Como é possível que todas as provas da vida marinha existente no local (mais de 400 espécies marinhas com uma representatividade considerável da biodiversidade cabo-verdiana) conseguidas por mim, em centenas de mergulhos, muitas horas de estudo para poder identificar as espécies fotografadas, muitas horas na seleção, edição e publicação de centenas de imagens, sejam completamente ignoradas?

Como é possível que os impactos da pequena chuva (cerca de 28 mm) caída a 06.09.18, e que ainda se fazem sentir, não sejam suficientes para convencer as autoridades locais e nacionais que cometeram um erro grave?

Como é possível que este laboratório vivo da Universidade de Cabo Verde, na qual se realizam muitas aulas práticas, trabalhos de fim de curso (alguns originando artigos científicos) esteja à beira da destruição, e nenhuma autoridade intervenha para impedir que isso aconteça?

Como é que as centenas de pessoas que tem participado nos mais de 30 mergulhos de apoio, realizados semanalmente, as muitas fotografias e vídeos publicados e divulgados na internet, ainda não conseguiram sensibilizar as nossas autoridades para intervir e proteger o local?

Como é possível que esta piscina de águas transparentes e relativamente seguras, na qual nadadores e banhistas se deleitam nas suas águas  transparentes e apreciam a vida marinha enquanto nadam, também utilizada por bodyboarders e surfistas quando a ondulação é adequada, apesar do esporão ter reduzido as condições para essas práticas, não signifique nada para as nossas autoridades?

Como é possível que este Oceanário natural, património de Cabo Verde ( e logo de todos nós), localizado no 2º maior centro urbano do país, na qual é rápido e fácil chegar, spot de mergulho,importante laboratório para conhecimento da fauna e flora marinha cabo-verdianas e para a educação ambiental (já temos o projeto e financiador para uma trilha interpretativa subaquática e estamos apenas à espera da autorização do IMP, solicitada à cerca de duas semanas),  esteja condenado à destruição?

A promessa da ENAPOR de estender a tubagem da saída das águas pluviais para além do esporão parece ter caída no esquecimento e as autoridades locais e do país ainda nada fizeram para ajudar na proteção deste património insubstituível do Mindelo e de Cabo Verde.

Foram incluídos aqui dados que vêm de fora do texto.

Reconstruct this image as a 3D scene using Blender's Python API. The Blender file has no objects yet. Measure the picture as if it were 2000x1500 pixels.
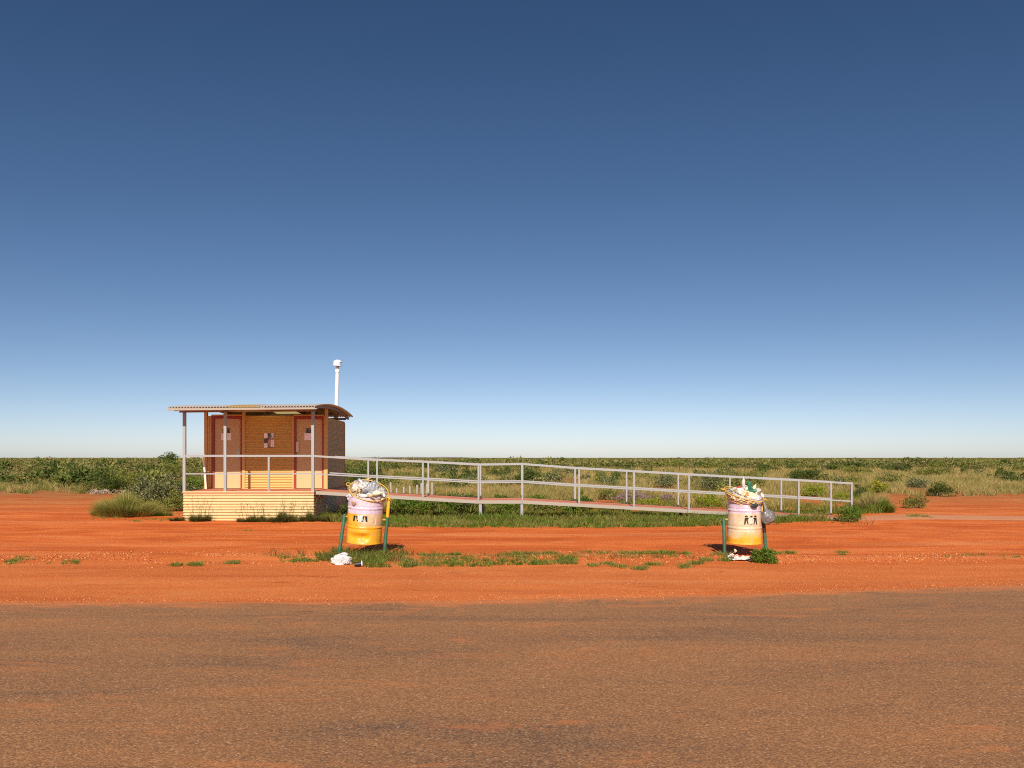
import bpy, bmesh, math, random
import numpy as np
from mathutils import Vector, Matrix, noise as mnoise

S = bpy.context.scene
COL = S.collection
R = math.radians

# ------------------------------------------------------------------ camera
EYE = 1.70                       # eye height above the ground
FPX = 1600.0                     # focal length in pixels of a 2000 px wide picture
cam_d = bpy.data.cameras.new("camera")
cam_d.sensor_width = 36.0
cam_d.lens = 36.0 * FPX / 2000.0
cam_d.shift_y = 144.0 / 2000.0
cam_d.clip_start = 0.05
cam_d.clip_end = 20000.0
cam = bpy.data.objects.new("camera", cam_d)
COL.objects.link(cam)
cam.location = (0, 0, EYE)
cam.rotation_euler = (R(90), 0, 0)
S.camera = cam

# ------------------------------------------------------------------ sky, sun, exposure
SUN_DIR = Vector((0.03, 1.0, -0.665)).normalized()      # the way the light travels
SUN_EL = math.asin(-SUN_DIR.z)
SUN_AZ = math.atan2(-SUN_DIR.x, -SUN_DIR.y)             # towards the sun, clockwise from +Y
W = bpy.data.worlds.new("World")
S.world = W
W.use_nodes = True
nt = W.node_tree
nt.nodes.clear()
sky = nt.nodes.new("ShaderNodeTexSky")
sky.sky_type = 'NISHITA'
sky.sun_disc = False
sky.sun_elevation = SUN_EL
sky.sun_rotation = SUN_AZ
sky.altitude = 1000
sky.air_density = 0.5
sky.dust_density = 1.0
sky.ozone_density = 1.0
bg = nt.nodes.new("ShaderNodeBackground")
bg.inputs[1].default_value = 0.06
wout = nt.nodes.new("ShaderNodeOutputWorld")
# the film's response to the sky: a little more contrast in red and green than in blue, the same for the whole dome
sep = nt.nodes.new("ShaderNodeSeparateColor")
com = nt.nodes.new("ShaderNodeCombineColor")
nt.links.new(sky.outputs[0], sep.inputs[0])
for ch, (g_, k_) in enumerate(((1.40, 0.99), (1.20, 1.11), (1.07, 1.24))):
    pw_ = nt.nodes.new("ShaderNodeMath")
    pw_.operation = 'POWER'
    pw_.inputs[1].default_value = g_
    ml_ = nt.nodes.new("ShaderNodeMath")
    ml_.operation = 'MULTIPLY'
    ml_.inputs[1].default_value = k_
    nt.links.new(sep.outputs[ch], pw_.inputs[0])
    nt.links.new(pw_.outputs[0], ml_.inputs[0])
    nt.links.new(ml_.outputs[0], com.inputs[ch])
nt.links.new(com.outputs[0], bg.inputs[0])
nt.links.new(bg.outputs[0], wout.inputs[0])

sun_d = bpy.data.lights.new("sun", 'SUN')
sun_d.energy = 5.0
sun_d.angle = R(0.53)
sun_d.color = (1.0, 0.945, 0.85)
sun = bpy.data.objects.new("sun", sun_d)
COL.objects.link(sun)
sun.location = (-4, -20, 20)
sun.rotation_euler = SUN_DIR.to_track_quat('-Z', 'Y').to_euler()

S.view_settings.view_transform = 'Standard'
S.view_settings.look = 'None'
S.view_settings.exposure = 0.2
S.view_settings.gamma = 1.0
S.view_settings.use_curve_mapping = False
S.cycles.max_bounces = 6
S.cycles.use_denoising = False
S.cycles.use_adaptive_sampling = False
S.cycles.sampling_pattern = 'TABULATED_SOBOL'
S.cycles.filter_width = 1.05

rng = np.random.default_rng(7)
random.seed(7)


def PX(px, D):
    """lateral position of a picture column at distance D"""
    return (px - 1000.0) * D / FPX


def PZ(py, D):
    return EYE - (py - 894.0) * D / FPX


def GD(py):
    """distance of a ground point from its picture row"""
    return EYE * FPX / (py - 894.0)


# ------------------------------------------------------------------ materials
def srgb(r, g, b):
    def f(c):
        c /= 255.0
        return c / 12.92 if c <= 0.04045 else ((c + 0.055) / 1.055) ** 2.4
    return (f(r), f(g), f(b), 1.0)


def new_mat(name):
    m = bpy.data.materials.new(name)
    m.use_nodes = True
    t = m.node_tree
    b = t.nodes["Principled BSDF"]
    return m, t, b


def N(t, kind, **kw):
    n = t.nodes.new(kind)
    for k, v in kw.items():
        if k.startswith("i_"):
            key = k[2:].replace("_", " ")
            n.inputs[key].default_value = v
        else:
            setattr(n, k, v)
    return n


def ramp(t, fac, stops, interp='LINEAR'):
    n = t.nodes.new("ShaderNodeValToRGB")
    n.color_ramp.interpolation = interp
    el = n.color_ramp.elements
    while len(el) > 1:
        el.remove(el[-1])
    el[0].position = stops[0][0]
    el[0].color = stops[0][1]
    for p, c in stops[1:]:
        e = el.new(p)
        e.color = c
    if fac is not None:
        t.links.new(fac, n.inputs[0])
    return n


def c4(c):
    return tuple(c) + (1.0,) if len(c) == 3 else tuple(c)


def grey(v):
    return (v, v, v, 1)


def mixc(t, fac, a, b, mode='MIX'):
    n = t.nodes.new("ShaderNodeMix")
    n.data_type = 'RGBA'
    n.blend_type = mode
    for sock, v in ((n.inputs[0], fac), (n.inputs[6], a), (n.inputs[7], b)):
        if hasattr(v, "is_linked"):
            t.links.new(v, sock)
        elif isinstance(v, (int, float)):
            sock.default_value = v
        else:
            sock.default_value = c4(v)
    return n.outputs[2]


def mathn(t, op, a, b=0.0, clamp=False):
    n = t.nodes.new("ShaderNodeMath")
    n.operation = op
    n.use_clamp = clamp
    for sock, v in ((n.inputs[0], a), (n.inputs[1], b)):
        if hasattr(v, "is_linked"):
            t.links.new(v, sock)
        else:
            sock.default_value = v
    return n.outputs[0]


def noise_tex(t, scale, detail=4.0, rough=0.6, vec=None, dist=0.0):
    n = t.nodes.new("ShaderNodeTexNoise")
    n.inputs["Scale"].default_value = scale
    n.inputs["Detail"].default_value = detail
    n.inputs["Roughness"].default_value = rough
    n.inputs["Distortion"].default_value = dist
    if vec is not None:
        t.links.new(vec, n.inputs["Vector"])
    return n.outputs[0]


def obj_vec(t, scale=(1, 1, 1), loc=(0, 0, 0)):
    tc = t.nodes.new("ShaderNodeTexCoord")
    mp = t.nodes.new("ShaderNodeMapping")
    mp.inputs["Scale"].default_value = scale
    mp.inputs["Location"].default_value = loc
    t.links.new(tc.outputs["Object"], mp.inputs["Vector"])
    return mp.outputs[0]


def pos_vec(t, scale=(1, 1, 1)):
    g = t.nodes.new("ShaderNodeNewGeometry")
    mp = t.nodes.new("ShaderNodeMapping")
    mp.inputs["Scale"].default_value = scale
    t.links.new(g.outputs["Position"], mp.inputs["Vector"])
    return mp.outputs[0]


def add_bump(t, b, height, strength=0.3, dist=0.01):
    n = t.nodes.new("ShaderNodeBump")
    n.inputs["Strength"].default_value = strength
    n.inputs["Distance"].default_value = dist
    t.links.new(height, n.inputs["Height"])
    t.links.new(n.outputs[0], b.inputs["Normal"])


def painted(name, col, rough=0.5, dirt=0.25, dirtcol=(0.30, 0.10, 0.04), scale=3.0, metal=0.0, bump=0.0):
    """paint or bare metal with uneven red dust on it"""
    m, t, b = new_mat(name)
    v = pos_vec(t)
    n1 = noise_tex(t, scale, 5, 0.65, v)
    f = ramp(t, n1, [(0.40, grey(0)), (0.75, grey(1))]).outputs[0]
    f = mathn(t, 'MULTIPLY', f, dirt)
    c = mixc(t, f, col, dirtcol)
    n2 = noise_tex(t, scale * 14, 3, 0.6, v)
    c = mixc(t, 0.07, c, ramp(t, n2, [(0.3, grey(0.35)), (0.7, grey(0.65))]).outputs[0], 'OVERLAY')
    t.links.new(c, b.inputs["Base Color"])
    b.inputs["Roughness"].default_value = rough
    b.inputs["Metallic"].default_value = metal
    if bump:
        add_bump(t, b, n2, bump, 0.004)
    return m


def foliage(name, cols, transl=0.16, rough=0.55, patch=0.0, patchcols=None, pscale=0.15):
    """leaves and blades: every leaf its own tint, drawn at random from a short range"""
    m, t, b = new_mat(name)
    g = t.nodes.new("ShaderNodeNewGeometry")
    n = len(cols)
    r = ramp(t, g.outputs["Random Per Island"], [(i / (n - 1), c4(c)) for i, c in enumerate(cols)])
    col = r.outputs[0]
    if patch:
        pn = noise_tex(t, pscale, 3, 0.6, g.outputs["Position"])
        f = ramp(t, pn, [(0.42, grey(0)), (0.60, grey(1))]).outputs[0]
        f = mathn(t, 'MULTIPLY', f, patch)
        k = len(patchcols)
        r2 = ramp(t, g.outputs["Random Per Island"], [(i / (k - 1), c4(c)) for i, c in enumerate(patchcols)])
        col = mixc(t, f, col, r2.outputs[0])
    t.links.new(col, b.inputs["Base Color"])
    b.inputs["Roughness"].default_value = rough
    b.inputs["Specular IOR Level"].default_value = 0.08
    tr = t.nodes.new("ShaderNodeBsdfTranslucent")
    t.links.new(col, tr.inputs[0])
    mx = t.nodes.new("ShaderNodeMixShader")
    mx.inputs[0].default_value = transl
    out = t.nodes["Material Output"]
    t.links.new(b.outputs[0], mx.inputs[1])
    t.links.new(tr.outputs[0], mx.inputs[2])
    t.links.new(mx.outputs[0], out.inputs[0])
    return m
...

A proximidade das chuvas, a consciência do que está em risco e a constatação que os argumentos técnicos, científicos, legais, etc., etc., e que a  já longa campanha de sensibilização poderão ser insuficientes, exige que façamos algo mais para tentar salvar este património de nós todos.

E é assim que no dia 5 de Julho daremos início a uma nova forma de luta. Reuniremos as nossas vozes com outros mindelenses descontentes, para manifestarmos na rua a nossa inquietação, desaprovação e revolta por tamanha indiferença na proteção do que temos de melhor: o nosso património natural.